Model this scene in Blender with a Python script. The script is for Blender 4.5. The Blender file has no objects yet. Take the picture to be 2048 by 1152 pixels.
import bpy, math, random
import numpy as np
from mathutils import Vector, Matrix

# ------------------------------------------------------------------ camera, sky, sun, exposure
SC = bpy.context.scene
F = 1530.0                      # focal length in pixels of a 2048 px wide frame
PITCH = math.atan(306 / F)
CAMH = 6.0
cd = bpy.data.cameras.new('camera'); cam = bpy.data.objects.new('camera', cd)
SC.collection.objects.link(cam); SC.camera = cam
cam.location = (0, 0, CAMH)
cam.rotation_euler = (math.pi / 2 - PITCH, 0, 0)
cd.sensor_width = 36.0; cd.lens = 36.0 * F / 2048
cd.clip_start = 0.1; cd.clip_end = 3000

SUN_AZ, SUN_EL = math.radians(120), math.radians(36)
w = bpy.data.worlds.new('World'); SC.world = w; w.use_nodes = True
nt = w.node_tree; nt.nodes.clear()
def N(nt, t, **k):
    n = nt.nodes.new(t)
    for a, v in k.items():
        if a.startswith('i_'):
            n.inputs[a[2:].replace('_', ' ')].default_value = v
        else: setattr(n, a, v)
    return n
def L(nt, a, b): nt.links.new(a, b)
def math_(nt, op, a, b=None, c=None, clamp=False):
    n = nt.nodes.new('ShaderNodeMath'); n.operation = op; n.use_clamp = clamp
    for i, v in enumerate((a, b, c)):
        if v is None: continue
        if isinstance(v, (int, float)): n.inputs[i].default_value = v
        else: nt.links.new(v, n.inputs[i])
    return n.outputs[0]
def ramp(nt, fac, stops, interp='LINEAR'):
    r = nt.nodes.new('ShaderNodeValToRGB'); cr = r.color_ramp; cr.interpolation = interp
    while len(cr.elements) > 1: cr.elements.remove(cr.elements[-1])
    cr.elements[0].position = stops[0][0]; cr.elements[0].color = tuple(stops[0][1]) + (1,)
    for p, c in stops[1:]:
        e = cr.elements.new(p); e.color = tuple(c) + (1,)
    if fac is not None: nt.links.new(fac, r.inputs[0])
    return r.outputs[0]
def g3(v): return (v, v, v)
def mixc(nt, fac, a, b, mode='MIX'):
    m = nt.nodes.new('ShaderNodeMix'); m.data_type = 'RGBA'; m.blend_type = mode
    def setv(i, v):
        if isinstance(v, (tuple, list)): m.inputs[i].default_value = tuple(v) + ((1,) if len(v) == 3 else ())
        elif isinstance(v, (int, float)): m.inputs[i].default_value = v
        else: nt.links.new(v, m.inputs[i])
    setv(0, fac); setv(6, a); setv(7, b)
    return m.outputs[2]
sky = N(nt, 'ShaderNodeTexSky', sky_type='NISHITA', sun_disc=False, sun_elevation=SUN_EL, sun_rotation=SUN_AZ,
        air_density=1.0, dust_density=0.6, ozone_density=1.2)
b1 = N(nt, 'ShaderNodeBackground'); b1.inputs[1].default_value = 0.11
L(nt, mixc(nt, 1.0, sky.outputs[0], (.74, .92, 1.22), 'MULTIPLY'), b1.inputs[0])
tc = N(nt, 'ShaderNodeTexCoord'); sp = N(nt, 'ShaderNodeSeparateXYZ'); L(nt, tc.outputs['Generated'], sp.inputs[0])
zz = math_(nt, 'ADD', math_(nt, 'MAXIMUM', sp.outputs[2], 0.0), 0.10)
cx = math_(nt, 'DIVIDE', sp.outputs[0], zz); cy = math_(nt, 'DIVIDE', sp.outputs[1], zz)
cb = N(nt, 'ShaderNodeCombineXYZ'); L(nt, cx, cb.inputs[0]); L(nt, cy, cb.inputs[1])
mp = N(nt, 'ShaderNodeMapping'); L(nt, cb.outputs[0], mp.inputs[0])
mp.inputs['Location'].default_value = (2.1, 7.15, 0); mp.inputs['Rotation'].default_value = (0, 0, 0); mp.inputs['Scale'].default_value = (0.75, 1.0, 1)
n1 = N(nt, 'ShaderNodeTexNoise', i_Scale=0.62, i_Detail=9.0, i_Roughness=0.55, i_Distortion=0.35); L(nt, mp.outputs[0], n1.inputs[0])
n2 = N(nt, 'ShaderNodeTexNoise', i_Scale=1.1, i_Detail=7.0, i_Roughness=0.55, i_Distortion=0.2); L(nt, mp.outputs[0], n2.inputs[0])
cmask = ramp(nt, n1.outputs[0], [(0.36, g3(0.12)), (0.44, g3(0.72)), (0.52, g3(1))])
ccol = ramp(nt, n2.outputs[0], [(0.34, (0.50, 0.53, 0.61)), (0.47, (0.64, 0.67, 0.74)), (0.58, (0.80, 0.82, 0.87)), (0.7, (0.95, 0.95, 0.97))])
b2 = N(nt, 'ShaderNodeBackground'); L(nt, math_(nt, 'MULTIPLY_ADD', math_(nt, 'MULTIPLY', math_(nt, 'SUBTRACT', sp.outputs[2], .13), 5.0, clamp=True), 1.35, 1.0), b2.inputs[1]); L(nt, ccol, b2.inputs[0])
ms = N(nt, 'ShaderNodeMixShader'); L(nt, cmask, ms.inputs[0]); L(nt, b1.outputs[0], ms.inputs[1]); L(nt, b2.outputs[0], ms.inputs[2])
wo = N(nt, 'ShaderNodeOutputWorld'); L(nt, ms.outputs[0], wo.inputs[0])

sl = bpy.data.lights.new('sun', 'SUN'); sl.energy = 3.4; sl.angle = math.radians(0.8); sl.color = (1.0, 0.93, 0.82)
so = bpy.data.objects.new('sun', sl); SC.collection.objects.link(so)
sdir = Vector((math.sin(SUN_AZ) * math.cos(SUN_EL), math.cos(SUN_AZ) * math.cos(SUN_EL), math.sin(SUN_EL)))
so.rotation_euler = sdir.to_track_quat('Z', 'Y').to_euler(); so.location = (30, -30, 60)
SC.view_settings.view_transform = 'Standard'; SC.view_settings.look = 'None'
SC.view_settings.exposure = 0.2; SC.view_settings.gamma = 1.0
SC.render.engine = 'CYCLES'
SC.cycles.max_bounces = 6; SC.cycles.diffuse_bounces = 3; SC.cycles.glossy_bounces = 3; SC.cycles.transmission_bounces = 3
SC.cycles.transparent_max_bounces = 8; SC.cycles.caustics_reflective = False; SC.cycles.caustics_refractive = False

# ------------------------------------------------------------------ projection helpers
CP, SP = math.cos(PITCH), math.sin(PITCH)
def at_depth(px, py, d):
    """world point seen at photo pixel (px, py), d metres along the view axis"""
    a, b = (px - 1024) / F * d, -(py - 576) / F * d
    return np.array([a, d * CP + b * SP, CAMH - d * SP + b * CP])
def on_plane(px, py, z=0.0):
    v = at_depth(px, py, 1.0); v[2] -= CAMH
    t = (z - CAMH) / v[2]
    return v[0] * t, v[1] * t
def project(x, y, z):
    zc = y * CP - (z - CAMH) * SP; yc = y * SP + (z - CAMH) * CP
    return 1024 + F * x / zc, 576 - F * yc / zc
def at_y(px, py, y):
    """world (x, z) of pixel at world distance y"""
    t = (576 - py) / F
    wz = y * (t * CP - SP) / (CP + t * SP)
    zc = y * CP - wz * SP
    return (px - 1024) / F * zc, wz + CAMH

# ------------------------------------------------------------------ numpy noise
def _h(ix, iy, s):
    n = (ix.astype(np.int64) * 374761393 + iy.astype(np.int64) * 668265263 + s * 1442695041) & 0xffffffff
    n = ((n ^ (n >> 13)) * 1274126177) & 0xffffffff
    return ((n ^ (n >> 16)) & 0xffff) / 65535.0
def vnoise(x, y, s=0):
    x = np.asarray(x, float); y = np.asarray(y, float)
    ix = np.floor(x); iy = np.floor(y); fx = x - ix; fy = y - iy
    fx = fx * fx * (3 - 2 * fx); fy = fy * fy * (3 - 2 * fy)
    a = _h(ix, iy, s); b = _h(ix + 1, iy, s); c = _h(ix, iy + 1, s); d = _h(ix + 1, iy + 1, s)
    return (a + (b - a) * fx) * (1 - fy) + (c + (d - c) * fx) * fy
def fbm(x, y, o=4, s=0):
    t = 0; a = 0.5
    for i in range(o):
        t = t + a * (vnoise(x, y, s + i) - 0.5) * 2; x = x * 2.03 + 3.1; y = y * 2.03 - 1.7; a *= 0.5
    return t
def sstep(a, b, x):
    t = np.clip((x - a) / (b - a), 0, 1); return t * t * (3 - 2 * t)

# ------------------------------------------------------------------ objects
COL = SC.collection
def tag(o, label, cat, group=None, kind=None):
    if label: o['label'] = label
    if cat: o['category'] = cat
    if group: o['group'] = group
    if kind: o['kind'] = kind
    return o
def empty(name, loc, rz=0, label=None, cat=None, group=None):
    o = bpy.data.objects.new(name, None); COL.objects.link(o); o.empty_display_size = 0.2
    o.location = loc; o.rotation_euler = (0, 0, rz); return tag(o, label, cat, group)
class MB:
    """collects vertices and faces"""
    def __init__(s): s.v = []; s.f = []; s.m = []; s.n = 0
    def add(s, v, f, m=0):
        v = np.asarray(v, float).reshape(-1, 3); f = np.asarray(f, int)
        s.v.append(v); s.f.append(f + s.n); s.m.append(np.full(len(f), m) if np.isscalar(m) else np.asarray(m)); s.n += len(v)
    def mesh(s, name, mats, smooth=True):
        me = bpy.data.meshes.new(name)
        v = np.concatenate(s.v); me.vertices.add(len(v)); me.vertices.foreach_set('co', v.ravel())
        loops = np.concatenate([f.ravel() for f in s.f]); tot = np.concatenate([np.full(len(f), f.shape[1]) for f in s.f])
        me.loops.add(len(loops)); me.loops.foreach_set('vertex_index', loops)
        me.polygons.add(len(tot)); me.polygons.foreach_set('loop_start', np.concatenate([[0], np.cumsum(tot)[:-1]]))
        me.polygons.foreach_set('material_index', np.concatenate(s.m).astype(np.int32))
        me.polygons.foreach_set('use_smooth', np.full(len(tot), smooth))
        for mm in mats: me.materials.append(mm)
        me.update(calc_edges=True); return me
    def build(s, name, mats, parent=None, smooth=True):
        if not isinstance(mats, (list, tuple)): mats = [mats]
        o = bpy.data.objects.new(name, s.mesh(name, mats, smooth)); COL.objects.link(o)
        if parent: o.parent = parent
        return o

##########

Write down again the exact lines running from the beginning of the data to the line containing "from mathutils import Vector, Matrix", with both ends included.

SOLVED PROBLEM
Model this scene in Blender with a Python script. The script is for Blender 4.5. The Blender file has no objects yet. Take the picture to be 2048 by 1152 pixels.
import bpy, math, random
import numpy as np
from mathutils import Vector, Matrix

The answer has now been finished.